Dr. Bryant had her now-familiar message ready. And once again, an audience that needed to hear it most in front of her.

“The journey is hard enough. It’s riddled with a lot of boundaries that society imposes upon people when they have a criminal history,” Dr. Bryant said.

Dr. Bryant offered her "When the Debt is Paid'' conference for the fifth straight year last weekend to educate, inspire and inform individuals who have been impacted by the criminal justice system in the past and are seeking a better future.

“I want to let them know that there is hope, that there are others who have been where they are and have been successful.”

The six-hour session featured speakers who operate the system.

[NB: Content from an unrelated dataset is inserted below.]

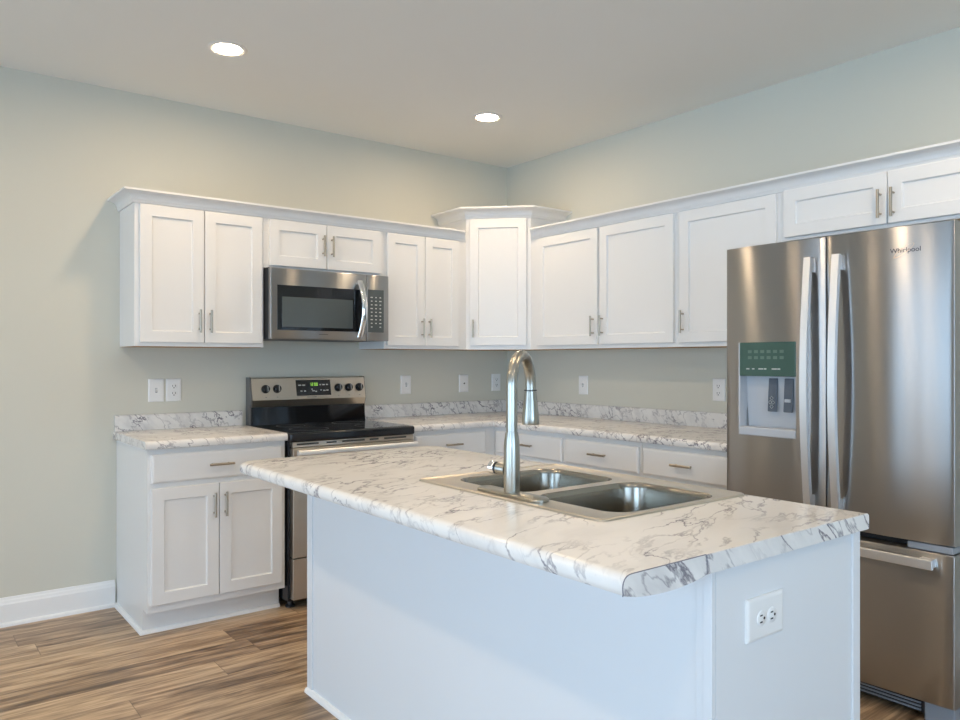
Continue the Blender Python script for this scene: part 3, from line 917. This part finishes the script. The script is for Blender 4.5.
# brand writing on the right door
cu = bpy.data.curves.new('lettering', 'FONT')
cu.body = 'Whirlpool'; cu.size = 0.98 * S; cu.extrude = 0.012 * S; cu.align_x = 'CENTER'
to = bpy.data.objects.new('lettering_curve', cu); C.objects.link(to)
bpy.context.view_layer.update()
me = bpy.data.meshes.new_from_object(to.evaluated_get(bpy.context.evaluated_depsgraph_get()))
bpy.data.objects.remove(to); me.name = 'lettering'
me.transform(Matrix.Translation((29.55 * S, (YD - 0.51) * S, 66.1 * S)) @ Matrix.Rotation(R90, 4, 'X'))
def right_door_y(x):
    q = (x - 17.98) / (FW - 0.2 - 17.98) * 2 - 1
    return YD - 0.55 * (1 - q * q)
for v in me.vertices: v.co.y = (right_door_y(v.co.x / S) - 0.04 + (v.co.y / S - YD + 0.51)) * S     # the letters follow the bowed door
me.materials.clear(); me.materials.append(M['logo'])
lt = bpy.data.objects.new('lettering', me); C.objects.link(lt); lt.parent = dr
sw_ = MB(); a_, b_ = [], []
for i in range(41):
    s = 2 * math.pi * i / 40
    x, z = 1.5 * math.cos(s), 0.34 * math.sin(s); c, q = math.cos(0.6), math.sin(0.6)
    w = 1 + 0.18 * (1 + math.cos(s + 2.4)) / 2 + 0.03
    a_.append((29.4 + x * c - z * q, right_door_y(29.4 + x * c - z * q) - 0.06, 66.4 + x * q + z * c)); b_.append((29.4 + (x * c - z * q) * w, right_door_y(29.4 + (x * c - z * q) * w) - 0.06, 66.4 + (x * q + z * c) * w))
for i in range(40):
    v = sw_.vs([a_[i], a_[i + 1], b_[i + 1], b_[i]]); sw_.face(v)
g = bmesh.ops.extrude_face_region(sw_.bm, geom=list(sw_.bm.faces))
bmesh.ops.translate(sw_.bm, vec=(0, 0.03, 0), verts=[v for v in g['geom'] if isinstance(v, bmesh.types.BMVert)])
obj('swoosh', sw_, 'swoosh', dr)
# grille, feet, hinge
gr = obj('kick_grille', MB().box(1.0, 31.0, -26.4, -25.2, 0.7, 3.0, 0.08), 'dark', t)
gl = MB()
for z in (1.1, 1.6, 2.1, 2.6): gl.box(1.3, 30.6, -26.65, -26.35, z - 0.1, z + 0.1)
obj('grille_louvers', gl, 'grey', gr)
obj('foot_cover', MB().box(31.2, 35.2, -27.0, -24.0, 0.0, 2.9, 0.2), 'grey', t)
obj('foot', MB().box(0.6, 4.0, -26, -23, 0.0, 1.7, 0.2), 'dark', t)
obj('centre_hinge', MB().box(29.6, FW - 0.3, -28.5, -25.6, 24.35, 25.3, 0.1), 'grey', t)
obj('hinge_cover', MB().box(0.6, 5.0, -26.5, -22.0, 69.3, 70.2, 0.2), 'sidegrey', t)
obj('hinge_cover', MB().box(FW - 5.0, FW - 0.6, -26.5, -22.0, 69.3, 70.2, 0.2), 'sidegrey', t)


# ------------------------------------------------------------------ plates on the walls
def plate_mb(w, h):
    def r(i, y): return [(-w / 2 + i, y, -h / 2 + i), (w / 2 - i, y, -h / 2 + i), (w / 2 - i, y, h / 2 - i), (-w / 2 + i, y, h / 2 - i)]
    return MB().loops([r(0, -0.01), r(0, -0.14), r(0.06, -0.22), r(0.2, -0.29), r(0.3, -0.31)])


def wall_plate(name, label, cat, loc, rotz, kind, w=3.2, h=4.9, turn=False):
    t = thing(name, label, cat, loc, rotz, 'white wall plates')
    obj('cover_plate', plate_mb(w, h), 'plate', t)
    if kind == 'outlet':
        for s in (-0.78, 0.78):
            body = MB().lathe([(0.64, 0.3), (0.64, 0.36), (0.58, 0.4), (0.05, 0.4)], (0, 0, 0), 24, 1)
            sl = MB(); sl.box(-0.33, -0.22, -0.42, -0.39, -0.05, 0.3); sl.box(0.22, 0.33, -0.42, -0.39, -0.05, 0.3)
            sl.lathe([(0.12, 0.39), (0.12, 0.42)], (0, 0, -0.3), 12, 1)
            mt = Matrix.Translation((s, 0, 0)) @ Matrix.Rotation(-R90, 4, 'Y') if turn else Matrix.Translation((0, 0, s))
            body.bm.transform(mt); sl.bm.transform(mt)
            rc = obj('receptacle', body, 'plate', t, 40)
            obj('slots', sl, 'slot', rc)
    elif kind == 'switch':
        obj('toggle', MB().prism([(-0.3, 0.35), (-0.85, 0.42), (-0.9, 0.2), (-0.3, -0.35)], 0, -0.16, 0.16), 'plate', t)
        obj('toggle_slot', MB().box(-0.22, 0.22, -0.325, -0.3, -0.5, 0.5), 'grey', t)
    elif kind == 'jack':
        obj('socket', MB().lathe([(0.2, 0.3), (0.2, 0.5), (0.1, 0.5)], (0, 0, 0), 16, 1), 'slot', t)
    return t


wall_plate('light_switch', 'white switch plate left of the outlet above the short worktop', 'switch', (-97.6, 0, 44.4), 0, 'switch')
wall_plate('wall_outlet', 'white duplex outlet beside the switch above the short worktop', 'outlet', (-94.0, 0, 44.4), 0, 'outlet')
wall_plate('light_switch', 'white switch plate on the back wall next to the range', 'switch', (-34.9, 0, 44.4), 0, 'switch')
wall_plate('wall_jack', 'white plate with one small dark jack between switch and corner outlet', 'jack', (-15.9, 0, 44.4), 0, 'jack')
wall_plate('wall_outlet', 'white duplex outlet on the back wall nearest the room corner', 'outlet', (-4.3, 0, 44.5), 0, 'outlet')
wall_plate('light_switch', 'white switch plate on the right wall to the right of the faucet', 'switch', (0, -31.0, 44.4), -R90, 'switch')
wall_plate('wall_outlet', 'white duplex outlet on the right wall beside the refrigerator', 'outlet', (0, -72.0, 44.4), -R90, 'outlet')
wall_plate('wall_outlet', 'large white sideways outlet on the end panel of the island', 'outlet', (-84.85, -135.3, 29.5), 0, 'outlet', 5.3, 3.55, True)


# ------------------------------------------------------------------ recessed ceiling lamps
def downlight(label, x, y):
    t = thing('recessed_light', label, 'ceiling light', (x, y, CEIL), 0, 'recessed ceiling lights')
    obj('trim_ring', MB().lathe([(2.35, -0.02), (3.45, -0.02), (3.45, -0.12), (3.1, -0.28), (2.75, -0.22), (2.35, -0.04)], (0, 0, 0), 48), 'baffle', t, 40)
    obj('lens', MB().lathe([(2.4, -0.03), (2.4, -0.10), (1.2, -0.14), (0.05, -0.15)], (0, 0, 0), 48), 'lens', t, 40)


downlight('glowing recessed ceiling light above the range side of the island, larger in view', -94.4, -34.6)
downlight('glowing recessed ceiling light nearer the room corner, smaller in view', -33.4, -32.9)
for where, x, y in (('above the sink end of the island', -94.4, -95), ('in front of the refrigerator', -40, -136),  # unseen lamps added for warm fill and the refrigerator's reflected streak
                    ('above the open floor left of the island', -155, -49), ('behind the island seating side', -155, -95),
                    ('over the middle of the room', -155, -165), ('in the living area', -94.4, -190)):
    downlight('added unseen recessed ceiling light ' + where, x, y)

“Our goal, when we run into you, is that your debt is paid. And when we run into you, it’s as valuable members of our community,” Savannah Police Chief Roy Minter said.

And others who escaped it.

"No one is perfect. But the mistakes we have made through our lives, they don’t define who we are. They don’t define your future,' Jermaine Wilson said.

Wilson is an example of overcoming a troubled past, having gone from being a convicted felon to the mayor of Leavenworth, Texas. And he credits Dr. Bryant for taking him from law breaker to lawmaker.

“Your current situation is not your final destination.”

Dr. Bryant brought her program to Georgia Southern’s Armstrong campus five years ago because this WTOC Community Champion is striving to build a better community.

“That’s why I do what I do, to let others know that whatever your challenge is as it relates to being justice impacted, you don’t have to let that title be your destiny. You don’t have to stop there.”

And for five years, she has been there to help them keep going.

“People need support. Together, we win. When our least wins, those with a criminal history, we as a society win. I’m committed to helping us win together.”